Life 101: Forgiveness Versus Forgetfulness

Stephen F. Dennstedt

This blog is all about photography, writing, travelling and lifestyle. But sometimes I venture into deeper waters when the notion strikes me. I guess it just struck me (again)—but I can’t really say why. It’s not like I’ve ruminated on past grievances recently. If you’ve lived for any time at all you will have memories of being wronged (or at least your perception will be that you were wronged).

To err is human, to forgive divine definition. All people commit sins and make mistakes. God forgives them, and people are acting in a godlike (divine) way when they forgive.

This saying is from “An Essay on Criticism” by Alexander Pope

But I don’t think it’s part of our human capacity to forget (I know I don’t have the ability to forget). You certainly don’t have to dwell on past grievances but to erase them from your memory would seem to be empirically impossible. I am grateful to those whom I have wronged for their forgiveness but I cannot imagine they could ever forget my transgression(s). The parenthetical (s) is an important distinction because my transgressions have been many—I am human after all (contrary to the opinions of others).

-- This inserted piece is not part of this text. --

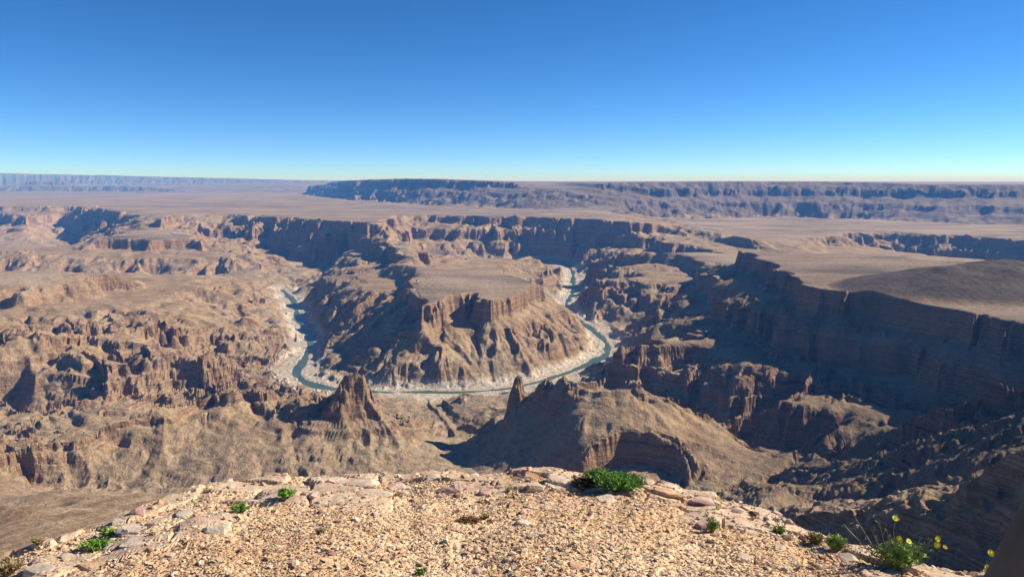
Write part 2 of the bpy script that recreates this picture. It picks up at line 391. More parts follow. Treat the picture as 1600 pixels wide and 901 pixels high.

I think it’s important to forgive yourself (although in my case I find it virtually impossible to do so). Like Alexander Pope said in the quote cited above: To err is human. If we’re human we are going to make mistakes. I love the Buddhist invitation to: do less harm. That invitation acknowledges that as sentient beings we are going to do harm, irregardless of our intention, but with mindfulness (awareness) we can and should mitigate that harm. To do no harm is impossible but to do less harm is doable. It’s a worthwhile goal.

In my life I try to be a forgiving person but I’m not very good at it. Still—I do try. For the longest time my motto was: Get even plus 10%. The 10% was for punitive damages. Not a particularly noble motto I must admit. I’ve come to realize that attitude was very defensive on my part: make the transgressor pay so dearly for their transgression that they (and others) would think twice before attempting another. It often worked. But the trouble with having a reputation as a badass is you become unapproachable (people are fearful and keep their distance).

These days I try to forgive even if I can’t forget. However, I’ve learned that trust once lost is never regained. I’m not so naive or saintly as to believe you can ever trust someone again who has lost your trust. By the same token I can’t expect someone to trust me again if I’ve done something to betray their trust. That is the price we pay for betraying a person’s trust. Therefore, be very careful when you’re tempted to betray a trust (and you will be tempted). The person you betray might forgive you but they will never forget. And they will never trust you again. Trust me on this.

5 responses to “Life 101: Forgiveness Versus Forgetfulness

  1. I think those are very wise words and well spoken…and I LOVE the Buddhist “invitation” to “do less harm”…that seems to have the forgiveness factor built in.